I’d put this off long enough. College provided me with a clear path and with security—I knew where I was going and how to achieve my goals. For as long as I know, I’ve always had my path planned out and I’ve always known what was next.
But now, as my graduation nears, I’m getting nervous, and I’m sure many seniors reflect my worries. I’m learning the hard way that it’s a tough world out there and that there aren’t many jobs.
I used to think that after graduation, I’d get a summer internship, then get a job, work for a couple years as a journalist, eventually go back to graduate school for Middle Eastern Studies and from there, continue on my path to become a foreign correspondent.
I got my first rejection letter this week, and to be honest, it was a hard blow to deal with. I had considered myself completely qualified and everybody I talked to would say, “Of course you’ll get it!” or “You don’t have to think twice about it, they’ll take you.”
I got worried; I started thinking, what if I don’t get any of the internships I applied for? That had never occurred to be before, but now reality is settling in.
An SPJ reports that the job market has improved slightly from 2011 for journalists, but that it is still weak, especially compared to pre-recession numbers. Total newsroom employment at daily newspapers declined by 2.4 percent in 2011, according to the article.
For college graduates in general, an article from April 2012 reported that 53 percent of recent college graduates are jobless or underemployed.
Of course, we all wish to be that 47 percent that do receive job offers, but in a job market like journalism, that seems to be difficult.
Perhaps I do have the qualifications, but so do the hundreds of others who may have applied to the internships.

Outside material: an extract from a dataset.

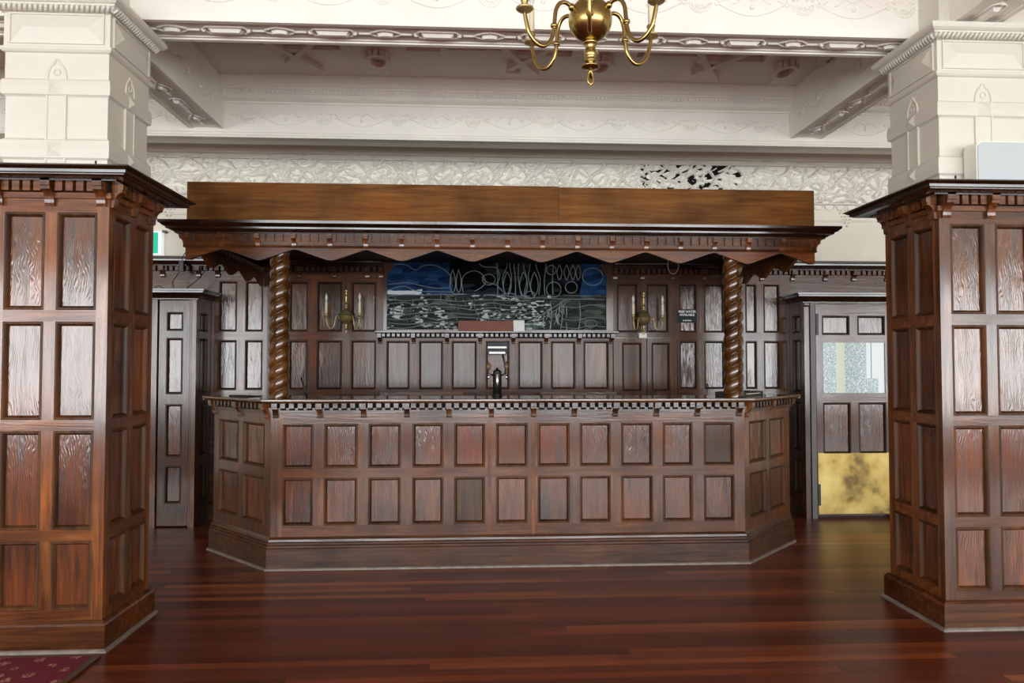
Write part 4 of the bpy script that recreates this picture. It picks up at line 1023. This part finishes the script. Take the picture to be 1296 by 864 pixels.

These past few days, after the rejection, I sort of gave up on my dreams. I thought that if I couldn’t get this first step achieved, there was no way I could move on to the others. People kept telling me that one closed door means there is another better opportunity elsewhere.
Keep your head up, they say. And I may have ignored that for a couple days, but now I’m telling all you seniors who are in the same position the same thing: Keep your head up and hold on to your dreams.
Giving up is the ultimate failure. You won’t achieve anything that way. I’ve realized that perhaps I won’t achieve my goals the way I planned, but there are other avenues, and perhaps this is an opportunity for me to explore those.
There is something out there for everybody. It’s just a matter of determination, of patience and believing in yourself.
Saba Naseem is the opinion editor. She is a senior journalism, Middle Eastern Studies and French major.